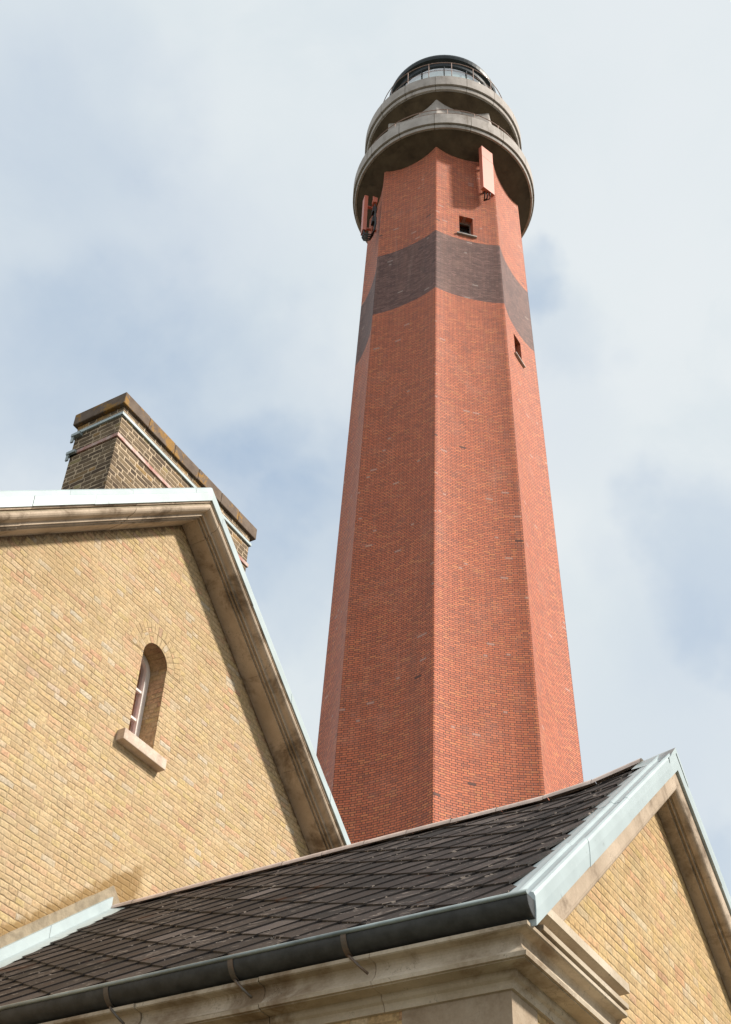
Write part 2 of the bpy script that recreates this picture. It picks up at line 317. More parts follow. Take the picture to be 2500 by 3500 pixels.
# ------------------------------------------------------------------ mesh helpers
class MB:
    def __init__(s): s.v = []; s.f = []; s.uv = []; s.sm = []; s.at = []
    def face(s, pts, uv=None, smooth=False, att=0.):
        pts = [Vector(p) for p in pts]; i = len(s.v); s.v += pts; s.f.append(list(range(i, i+len(pts))))
        if uv is None:
            n = Vector((0, 0, 0))
            for k in range(len(pts)):
                a, b_ = pts[k], pts[(k+1) % len(pts)]; n += a.cross(b_)
            n = [abs(c) for c in n]
            if n[0] >= n[1] and n[0] >= n[2]: uv = [(p.y, p.z) for p in pts]
            elif n[1] >= n[2]: uv = [(p.x, p.z) for p in pts]
            else: uv = [(p.x, p.y) for p in pts]
        s.uv.append(uv); s.sm.append(smooth); s.at.append(att)
    def box(s, a, b_, rot=None, c=None):
        x0, y0, z0 = a; x1, y1, z1 = b_
        P = [Vector((x, y, z)) for z in (z0, z1) for y in (y0, y1) for x in (x0, x1)]
        if rot is not None:
            c = Vector(c); P = [c + rot @ p for p in P]
        for q in ((0, 2, 3, 1), (4, 5, 7, 6), (0, 1, 5, 4), (2, 6, 7, 3), (0, 4, 6, 2), (1, 3, 7, 5)): s.face([P[k] for k in q])
    def tube(s, path, rad, n=8, closed=False, caps=True):
        path = [Vector(p) for p in path]; rings = []; N = len(path); up = None
        for i, p in enumerate(path):
            a = path[(i-1) % N] if (closed or i > 0) else p
            b_ = path[(i+1) % N] if (closed or i < N-1) else p
            t = (b_-a).normalized()
            if up is None: up = t.orthogonal().normalized()
            up = (up - t*up.dot(t)).normalized(); w = t.cross(up)
            rings.append([p + (up*math.cos(2*math.pi*k/n) + w*math.sin(2*math.pi*k/n))*rad for k in range(n)])
        for i in range(N if closed else N-1):
            A, B = rings[i], rings[(i+1) % N]
            for k in range(n): s.face([A[k], A[(k+1) % n], B[(k+1) % n], B[k]], smooth=True)
        if caps and not closed: s.face(rings[0][::-1]); s.face(rings[-1])
    def build(s, name, material, parent=None, merge=.0002, smooth_merge=False):
        me = bpy.data.meshes.new(name)
        base = Vector((0, 0, 0)); q = parent
        while q is not None: base += q.location; q = q.parent
        me.from_pydata([tuple(p-base) for p in s.v], [], s.f)
        ul = me.uv_layers.new(name='UVMap'); k = 0
        for fi, uvs in enumerate(s.uv):
            for t in uvs: ul.data[k].uv = t; k += 1
        al = me.attributes.new('tile', 'FLOAT', 'FACE')
        for fi, a in enumerate(s.at): al.data[fi].value = a
        for fi, sm_ in enumerate(s.sm): me.polygons[fi].use_smooth = sm_
        bm = bmesh.new(); bm.from_mesh(me); bmesh.ops.remove_doubles(bm, verts=bm.verts, dist=merge)
        bm.to_mesh(me); bm.free()
        me.materials.append(material)
        o = bpy.data.objects.new(name, me); COL.objects.link(o)
        if parent is not None: o.parent = parent
        return o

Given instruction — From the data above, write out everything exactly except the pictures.

The solution —
Write part 2 of the bpy script that recreates this picture. It picks up at line 317. More parts follow. Take the picture to be 2500 by 3500 pixels.
# ------------------------------------------------------------------ mesh helpers
class MB:
    def __init__(s): s.v = []; s.f = []; s.uv = []; s.sm = []; s.at = []
    def face(s, pts, uv=None, smooth=False, att=0.):
        pts = [Vector(p) for p in pts]; i = len(s.v); s.v += pts; s.f.append(list(range(i, i+len(pts))))
        if uv is None:
            n = Vector((0, 0, 0))
            for k in range(len(pts)):
                a, b_ = pts[k], pts[(k+1) % len(pts)]; n += a.cross(b_)
            n = [abs(c) for c in n]
            if n[0] >= n[1] and n[0] >= n[2]: uv = [(p.y, p.z) for p in pts]
            elif n[1] >= n[2]: uv = [(p.x, p.z) for p in pts]
            else: uv = [(p.x, p.y) for p in pts]
        s.uv.append(uv); s.sm.append(smooth); s.at.append(att)
    def box(s, a, b_, rot=None, c=None):
        x0, y0, z0 = a; x1, y1, z1 = b_
        P = [Vector((x, y, z)) for z in (z0, z1) for y in (y0, y1) for x in (x0, x1)]
        if rot is not None:
            c = Vector(c); P = [c + rot @ p for p in P]
        for q in ((0, 2, 3, 1), (4, 5, 7, 6), (0, 1, 5, 4), (2, 6, 7, 3), (0, 4, 6, 2), (1, 3, 7, 5)): s.face([P[k] for k in q])
    def tube(s, path, rad, n=8, closed=False, caps=True):
        path = [Vector(p) for p in path]; rings = []; N = len(path); up = None
        for i, p in enumerate(path):
            a = path[(i-1) % N] if (closed or i > 0) else p
            b_ = path[(i+1) % N] if (closed or i < N-1) else p
            t = (b_-a).normalized()
            if up is None: up = t.orthogonal().normalized()
            up = (up - t*up.dot(t)).normalized(); w = t.cross(up)
            rings.append([p + (up*math.cos(2*math.pi*k/n) + w*math.sin(2*math.pi*k/n))*rad for k in range(n)])
        for i in range(N if closed else N-1):
            A, B = rings[i], rings[(i+1) % N]
            for k in range(n): s.face([A[k], A[(k+1) % n], B[(k+1) % n], B[k]], smooth=True)
        if caps and not closed: s.face(rings[0][::-1]); s.face(rings[-1])
    def build(s, name, material, parent=None, merge=.0002, smooth_merge=False):
        me = bpy.data.meshes.new(name)
        base = Vector((0, 0, 0)); q = parent
        while q is not None: base += q.location; q = q.parent
        me.from_pydata([tuple(p-base) for p in s.v], [], s.f)
        ul = me.uv_layers.new(name='UVMap'); k = 0
        for fi, uvs in enumerate(s.uv):
            for t in uvs: ul.data[k].uv = t; k += 1
        al = me.attributes.new('tile', 'FLOAT', 'FACE')
        for fi, a in enumerate(s.at): al.data[fi].value = a
        for fi, sm_ in enumerate(s.sm): me.polygons[fi].use_smooth = sm_
        bm = bmesh.new(); bm.from_mesh(me); bmesh.ops.remove_doubles(bm, verts=bm.verts, dist=merge)
        bm.to_mesh(me); bm.free()
        me.materials.append(material)
        o = bpy.data.objects.new(name, me); COL.objects.link(o)
        if parent is not None: o.parent = parent
        return o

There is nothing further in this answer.